ECLI:NL:CRVB:2019:1734
Centrale Raad van Beroep
- Hoger beroep
- Rechtspraak.nl
Toetsing verbetering belastbaarheid in het tweede ziektejaar en beëindiging van de ZW-uitkering
In deze zaak heeft de Centrale Raad van Beroep op 22 mei 2019 uitspraak gedaan in hoger beroep tegen een eerdere beslissing van de rechtbank Limburg. Appellante, die als telefoniste/receptioniste werkte, had zich op 25 februari 2014 ziek gemeld en ontving ziekengeld op basis van de Ziektewet (ZW). Het Uwv beëindigde haar ziekengeld per 14 februari 2016, omdat zij in staat werd geacht om meer dan 65% van haar maatmaninkomen te verdienen.
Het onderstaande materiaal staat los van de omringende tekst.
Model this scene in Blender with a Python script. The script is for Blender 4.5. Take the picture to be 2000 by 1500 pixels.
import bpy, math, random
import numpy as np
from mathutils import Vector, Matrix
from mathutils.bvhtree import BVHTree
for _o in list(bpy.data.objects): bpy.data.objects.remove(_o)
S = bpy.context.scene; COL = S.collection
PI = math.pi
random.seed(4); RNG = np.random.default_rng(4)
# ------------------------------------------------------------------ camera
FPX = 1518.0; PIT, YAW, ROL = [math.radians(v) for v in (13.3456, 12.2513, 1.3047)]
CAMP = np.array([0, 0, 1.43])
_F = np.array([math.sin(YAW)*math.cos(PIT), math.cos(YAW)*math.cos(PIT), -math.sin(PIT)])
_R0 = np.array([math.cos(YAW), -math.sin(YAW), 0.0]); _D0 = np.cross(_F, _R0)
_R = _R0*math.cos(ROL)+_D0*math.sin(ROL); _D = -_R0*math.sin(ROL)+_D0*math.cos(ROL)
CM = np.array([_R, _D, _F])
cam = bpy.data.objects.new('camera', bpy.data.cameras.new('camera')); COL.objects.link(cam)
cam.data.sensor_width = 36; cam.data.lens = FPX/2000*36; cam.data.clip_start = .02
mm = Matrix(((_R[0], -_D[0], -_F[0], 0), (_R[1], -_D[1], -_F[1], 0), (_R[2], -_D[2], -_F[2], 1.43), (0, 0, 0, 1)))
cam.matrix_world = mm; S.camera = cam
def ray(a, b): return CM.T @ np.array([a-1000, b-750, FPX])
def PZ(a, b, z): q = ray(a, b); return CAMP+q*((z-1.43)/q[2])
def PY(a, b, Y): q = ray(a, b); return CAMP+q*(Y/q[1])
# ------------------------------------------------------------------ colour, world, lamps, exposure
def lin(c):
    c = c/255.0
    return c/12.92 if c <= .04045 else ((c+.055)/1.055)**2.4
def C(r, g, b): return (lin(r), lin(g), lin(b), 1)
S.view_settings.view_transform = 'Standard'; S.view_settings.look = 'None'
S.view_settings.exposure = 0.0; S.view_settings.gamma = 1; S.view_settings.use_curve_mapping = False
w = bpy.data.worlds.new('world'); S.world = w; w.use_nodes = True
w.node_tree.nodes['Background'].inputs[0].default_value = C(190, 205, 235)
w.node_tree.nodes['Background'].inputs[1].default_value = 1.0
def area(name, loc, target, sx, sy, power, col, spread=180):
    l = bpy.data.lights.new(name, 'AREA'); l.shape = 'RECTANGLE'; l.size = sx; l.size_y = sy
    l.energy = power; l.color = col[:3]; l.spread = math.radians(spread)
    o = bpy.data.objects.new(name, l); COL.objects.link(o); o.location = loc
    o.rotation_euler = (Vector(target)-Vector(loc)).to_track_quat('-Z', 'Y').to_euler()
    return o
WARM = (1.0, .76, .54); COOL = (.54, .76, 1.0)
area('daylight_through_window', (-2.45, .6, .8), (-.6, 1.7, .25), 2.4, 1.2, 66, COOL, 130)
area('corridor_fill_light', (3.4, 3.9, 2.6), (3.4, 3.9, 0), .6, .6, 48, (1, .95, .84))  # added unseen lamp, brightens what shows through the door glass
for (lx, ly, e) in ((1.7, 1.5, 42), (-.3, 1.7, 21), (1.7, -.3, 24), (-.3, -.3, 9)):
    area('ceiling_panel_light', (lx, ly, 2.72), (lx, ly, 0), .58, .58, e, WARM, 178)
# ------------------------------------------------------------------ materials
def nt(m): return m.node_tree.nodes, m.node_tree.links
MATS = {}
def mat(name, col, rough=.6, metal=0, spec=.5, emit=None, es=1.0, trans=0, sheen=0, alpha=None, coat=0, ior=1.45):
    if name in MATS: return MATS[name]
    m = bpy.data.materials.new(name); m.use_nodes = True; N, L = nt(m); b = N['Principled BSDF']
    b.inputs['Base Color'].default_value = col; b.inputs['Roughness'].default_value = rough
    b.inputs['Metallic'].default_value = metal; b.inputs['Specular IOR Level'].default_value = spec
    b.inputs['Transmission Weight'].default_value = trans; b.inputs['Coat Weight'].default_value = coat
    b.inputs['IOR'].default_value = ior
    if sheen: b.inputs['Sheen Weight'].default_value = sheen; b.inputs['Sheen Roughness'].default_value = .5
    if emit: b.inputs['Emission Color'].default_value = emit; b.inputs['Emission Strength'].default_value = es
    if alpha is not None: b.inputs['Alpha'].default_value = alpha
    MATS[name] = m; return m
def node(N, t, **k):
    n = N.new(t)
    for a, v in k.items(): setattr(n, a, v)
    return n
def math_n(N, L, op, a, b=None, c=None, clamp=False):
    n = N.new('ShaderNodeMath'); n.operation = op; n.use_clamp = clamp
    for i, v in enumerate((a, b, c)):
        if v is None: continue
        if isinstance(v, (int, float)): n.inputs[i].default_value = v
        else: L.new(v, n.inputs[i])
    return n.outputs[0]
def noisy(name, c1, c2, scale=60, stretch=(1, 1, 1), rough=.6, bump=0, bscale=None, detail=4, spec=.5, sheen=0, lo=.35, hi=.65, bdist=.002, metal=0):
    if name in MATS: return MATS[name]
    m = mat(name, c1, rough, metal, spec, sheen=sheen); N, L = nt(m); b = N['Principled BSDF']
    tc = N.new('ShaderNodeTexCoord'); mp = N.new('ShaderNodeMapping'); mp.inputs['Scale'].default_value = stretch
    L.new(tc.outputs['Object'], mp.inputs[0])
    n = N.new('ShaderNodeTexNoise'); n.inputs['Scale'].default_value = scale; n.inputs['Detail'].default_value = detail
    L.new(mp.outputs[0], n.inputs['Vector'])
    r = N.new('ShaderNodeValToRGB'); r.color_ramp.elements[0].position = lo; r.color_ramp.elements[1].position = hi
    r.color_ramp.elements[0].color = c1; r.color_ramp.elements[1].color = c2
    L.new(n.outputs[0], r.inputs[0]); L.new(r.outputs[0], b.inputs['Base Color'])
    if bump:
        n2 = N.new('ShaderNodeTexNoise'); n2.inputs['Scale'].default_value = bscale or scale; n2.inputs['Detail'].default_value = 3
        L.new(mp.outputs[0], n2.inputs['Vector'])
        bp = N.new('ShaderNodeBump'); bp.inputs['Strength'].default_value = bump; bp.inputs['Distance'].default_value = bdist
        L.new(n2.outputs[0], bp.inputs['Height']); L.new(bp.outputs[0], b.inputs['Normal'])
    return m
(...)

Appellante was het hier niet mee eens en stelde dat haar lichamelijke en psychische beperkingen door het Uwv waren onderschat. In hoger beroep heeft zij rapporten ingediend ter ondersteuning van haar standpunt, maar het Uwv handhaafde zijn standpunt dat appellante geschikt was voor de geselecteerde functies.
De Raad heeft de medische onderbouwing van het Uwv beoordeeld en vastgesteld dat de FML (Functionele Mogelijkhedenlijst) van 21 juni 2018 correct was. De Raad concludeerde dat appellante met ingang van 14 januari 2016 geen recht meer had op ziekengeld en dat zij de wachttijd voor de WIA niet had vervuld. De Raad bevestigde de eerdere uitspraak van de rechtbank en oordeelde dat het Uwv in de proceskosten van appellante moest worden veroordeeld. De totale proceskostenvergoeding werd vastgesteld op € 3.955,85, inclusief griffierechten. De uitspraak werd openbaar uitgesproken op 22 mei 2019.